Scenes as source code
________________

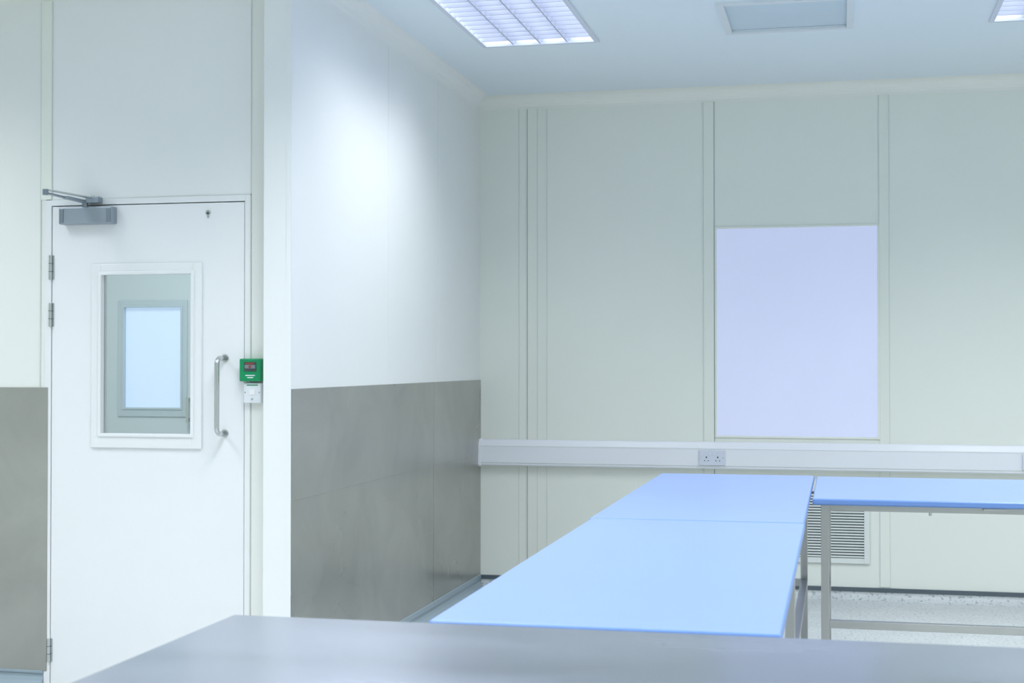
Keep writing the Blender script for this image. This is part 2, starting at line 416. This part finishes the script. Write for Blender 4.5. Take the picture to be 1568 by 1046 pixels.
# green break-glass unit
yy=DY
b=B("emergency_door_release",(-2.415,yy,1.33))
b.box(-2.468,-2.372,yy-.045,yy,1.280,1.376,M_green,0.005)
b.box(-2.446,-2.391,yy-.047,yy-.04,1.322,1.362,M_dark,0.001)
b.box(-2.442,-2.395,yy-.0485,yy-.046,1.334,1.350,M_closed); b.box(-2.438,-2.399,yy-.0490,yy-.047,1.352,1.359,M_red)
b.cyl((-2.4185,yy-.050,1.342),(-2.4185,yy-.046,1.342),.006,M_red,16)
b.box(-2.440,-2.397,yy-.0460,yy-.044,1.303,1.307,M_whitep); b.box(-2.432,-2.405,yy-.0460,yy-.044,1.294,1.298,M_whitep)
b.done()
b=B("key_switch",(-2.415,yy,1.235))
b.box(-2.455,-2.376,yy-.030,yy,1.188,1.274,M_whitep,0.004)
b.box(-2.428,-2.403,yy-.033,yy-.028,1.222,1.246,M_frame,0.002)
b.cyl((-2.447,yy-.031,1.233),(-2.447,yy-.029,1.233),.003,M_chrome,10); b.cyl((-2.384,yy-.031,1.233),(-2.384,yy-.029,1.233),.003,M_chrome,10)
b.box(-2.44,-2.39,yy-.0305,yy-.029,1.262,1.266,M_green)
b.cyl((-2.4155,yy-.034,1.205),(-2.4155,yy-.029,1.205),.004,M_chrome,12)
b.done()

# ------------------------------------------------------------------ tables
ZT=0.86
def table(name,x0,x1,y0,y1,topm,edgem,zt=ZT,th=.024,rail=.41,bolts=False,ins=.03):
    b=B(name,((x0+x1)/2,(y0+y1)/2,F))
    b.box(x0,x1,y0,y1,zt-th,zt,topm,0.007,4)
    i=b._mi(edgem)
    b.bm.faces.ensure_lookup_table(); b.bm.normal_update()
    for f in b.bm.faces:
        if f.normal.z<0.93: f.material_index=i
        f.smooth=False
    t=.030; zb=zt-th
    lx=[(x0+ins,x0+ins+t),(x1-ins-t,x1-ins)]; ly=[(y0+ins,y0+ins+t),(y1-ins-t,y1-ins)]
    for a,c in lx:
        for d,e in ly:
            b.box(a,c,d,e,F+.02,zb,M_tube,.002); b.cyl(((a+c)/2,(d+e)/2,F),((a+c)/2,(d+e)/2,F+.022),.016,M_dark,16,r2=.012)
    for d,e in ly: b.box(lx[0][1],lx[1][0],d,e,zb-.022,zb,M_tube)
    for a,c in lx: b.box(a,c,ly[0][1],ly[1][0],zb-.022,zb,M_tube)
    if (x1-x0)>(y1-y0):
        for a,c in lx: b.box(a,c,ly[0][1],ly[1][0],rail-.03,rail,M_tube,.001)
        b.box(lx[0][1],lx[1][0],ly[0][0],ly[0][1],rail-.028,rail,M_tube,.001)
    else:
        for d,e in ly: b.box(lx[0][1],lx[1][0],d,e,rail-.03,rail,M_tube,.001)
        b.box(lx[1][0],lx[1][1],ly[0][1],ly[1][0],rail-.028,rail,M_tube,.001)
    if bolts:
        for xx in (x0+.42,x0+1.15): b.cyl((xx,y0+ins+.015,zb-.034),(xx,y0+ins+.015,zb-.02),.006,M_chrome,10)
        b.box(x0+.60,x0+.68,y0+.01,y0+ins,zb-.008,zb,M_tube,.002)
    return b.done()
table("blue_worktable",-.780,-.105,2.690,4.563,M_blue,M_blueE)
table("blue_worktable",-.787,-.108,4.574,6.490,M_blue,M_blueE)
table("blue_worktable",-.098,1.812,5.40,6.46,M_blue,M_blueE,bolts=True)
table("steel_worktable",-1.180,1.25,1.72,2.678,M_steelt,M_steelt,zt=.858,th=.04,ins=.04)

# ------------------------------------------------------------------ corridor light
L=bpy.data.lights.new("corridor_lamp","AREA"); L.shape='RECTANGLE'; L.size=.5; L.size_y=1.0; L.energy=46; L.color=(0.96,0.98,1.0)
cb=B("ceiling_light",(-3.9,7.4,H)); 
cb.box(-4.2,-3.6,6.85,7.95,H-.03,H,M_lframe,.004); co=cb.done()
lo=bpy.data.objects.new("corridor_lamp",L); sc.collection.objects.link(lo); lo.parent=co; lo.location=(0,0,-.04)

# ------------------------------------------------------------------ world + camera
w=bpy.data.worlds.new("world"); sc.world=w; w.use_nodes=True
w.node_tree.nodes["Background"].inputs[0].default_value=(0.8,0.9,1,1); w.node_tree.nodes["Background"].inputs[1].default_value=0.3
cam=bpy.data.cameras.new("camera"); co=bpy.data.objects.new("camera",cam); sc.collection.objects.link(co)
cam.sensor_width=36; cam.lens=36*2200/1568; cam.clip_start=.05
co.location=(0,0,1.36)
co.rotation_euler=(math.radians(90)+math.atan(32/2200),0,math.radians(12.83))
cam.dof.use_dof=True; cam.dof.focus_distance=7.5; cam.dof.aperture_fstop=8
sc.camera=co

________________

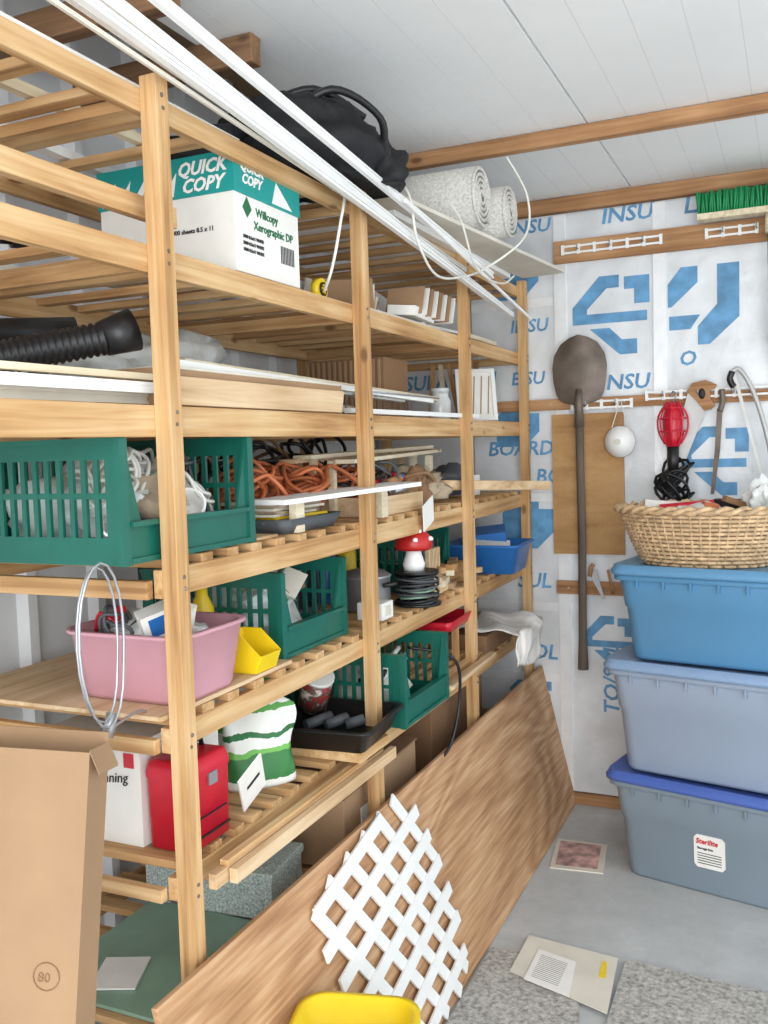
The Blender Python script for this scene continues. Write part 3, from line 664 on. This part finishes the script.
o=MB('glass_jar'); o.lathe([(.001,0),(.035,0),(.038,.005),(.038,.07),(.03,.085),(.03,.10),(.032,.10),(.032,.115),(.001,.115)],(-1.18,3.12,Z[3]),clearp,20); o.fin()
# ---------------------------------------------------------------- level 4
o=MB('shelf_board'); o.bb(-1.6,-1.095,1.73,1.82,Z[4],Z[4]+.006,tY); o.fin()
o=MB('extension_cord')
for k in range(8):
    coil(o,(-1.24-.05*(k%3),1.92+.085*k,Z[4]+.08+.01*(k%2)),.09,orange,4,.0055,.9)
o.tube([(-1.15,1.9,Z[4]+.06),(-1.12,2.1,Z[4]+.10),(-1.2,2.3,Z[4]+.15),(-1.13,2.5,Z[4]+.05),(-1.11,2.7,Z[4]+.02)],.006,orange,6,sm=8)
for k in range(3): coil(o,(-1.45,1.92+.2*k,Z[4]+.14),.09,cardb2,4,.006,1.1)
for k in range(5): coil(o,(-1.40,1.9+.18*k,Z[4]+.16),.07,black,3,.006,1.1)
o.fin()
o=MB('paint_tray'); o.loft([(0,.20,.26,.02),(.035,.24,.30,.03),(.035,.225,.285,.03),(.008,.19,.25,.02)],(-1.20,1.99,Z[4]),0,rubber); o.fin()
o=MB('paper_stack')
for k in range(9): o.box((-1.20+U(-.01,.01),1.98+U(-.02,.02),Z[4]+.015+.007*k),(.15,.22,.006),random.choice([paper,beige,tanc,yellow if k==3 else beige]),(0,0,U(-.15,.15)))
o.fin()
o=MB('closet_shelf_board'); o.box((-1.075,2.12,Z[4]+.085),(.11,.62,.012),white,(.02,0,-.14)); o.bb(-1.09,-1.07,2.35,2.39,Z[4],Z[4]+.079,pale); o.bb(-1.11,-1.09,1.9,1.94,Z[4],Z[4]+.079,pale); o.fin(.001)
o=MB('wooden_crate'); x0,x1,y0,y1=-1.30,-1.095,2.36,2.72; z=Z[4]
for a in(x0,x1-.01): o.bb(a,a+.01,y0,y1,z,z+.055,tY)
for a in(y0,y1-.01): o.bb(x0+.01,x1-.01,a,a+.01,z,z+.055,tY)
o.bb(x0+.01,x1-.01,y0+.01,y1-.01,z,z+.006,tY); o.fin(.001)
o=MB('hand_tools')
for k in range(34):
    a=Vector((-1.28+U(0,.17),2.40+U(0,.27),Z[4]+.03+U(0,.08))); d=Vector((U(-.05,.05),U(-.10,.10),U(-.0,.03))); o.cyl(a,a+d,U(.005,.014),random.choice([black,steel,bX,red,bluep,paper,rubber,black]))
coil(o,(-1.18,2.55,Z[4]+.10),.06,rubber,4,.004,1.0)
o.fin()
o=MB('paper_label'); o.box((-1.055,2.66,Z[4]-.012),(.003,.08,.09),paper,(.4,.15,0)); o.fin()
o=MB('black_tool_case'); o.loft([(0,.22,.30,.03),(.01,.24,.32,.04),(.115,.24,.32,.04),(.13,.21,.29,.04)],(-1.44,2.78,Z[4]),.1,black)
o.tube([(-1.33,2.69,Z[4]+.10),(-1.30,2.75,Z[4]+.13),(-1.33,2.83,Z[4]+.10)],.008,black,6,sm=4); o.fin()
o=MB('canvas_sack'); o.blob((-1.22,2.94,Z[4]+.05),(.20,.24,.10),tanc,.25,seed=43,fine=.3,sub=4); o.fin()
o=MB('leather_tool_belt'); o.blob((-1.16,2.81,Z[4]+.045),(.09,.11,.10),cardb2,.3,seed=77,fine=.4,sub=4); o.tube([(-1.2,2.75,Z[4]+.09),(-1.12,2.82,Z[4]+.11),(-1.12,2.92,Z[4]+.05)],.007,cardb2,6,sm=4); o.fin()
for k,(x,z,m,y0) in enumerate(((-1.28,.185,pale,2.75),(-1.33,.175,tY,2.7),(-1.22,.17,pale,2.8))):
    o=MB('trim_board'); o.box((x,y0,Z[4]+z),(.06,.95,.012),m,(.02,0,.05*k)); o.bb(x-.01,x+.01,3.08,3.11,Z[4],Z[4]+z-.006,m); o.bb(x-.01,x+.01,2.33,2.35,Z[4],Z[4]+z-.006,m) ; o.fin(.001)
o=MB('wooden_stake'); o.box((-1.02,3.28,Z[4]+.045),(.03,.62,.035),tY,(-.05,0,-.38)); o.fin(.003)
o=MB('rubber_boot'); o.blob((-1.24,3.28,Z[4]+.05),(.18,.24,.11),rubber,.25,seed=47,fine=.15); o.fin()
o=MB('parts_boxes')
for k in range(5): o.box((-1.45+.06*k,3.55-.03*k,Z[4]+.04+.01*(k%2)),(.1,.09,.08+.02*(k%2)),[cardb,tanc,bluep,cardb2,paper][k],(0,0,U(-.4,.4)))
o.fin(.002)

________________

*Objective:* Search the lines above for the string "This" and copy each line that has it.

*Correct answer:*
Keep writing the Blender script for this image. This is part 2, starting at line 416. This part finishes the script. Write for Blender 4.5. Take the picture to be 1568 by 1046 pixels.
The Blender Python script for this scene continues. Write part 3, from line 664 on. This part finishes the script.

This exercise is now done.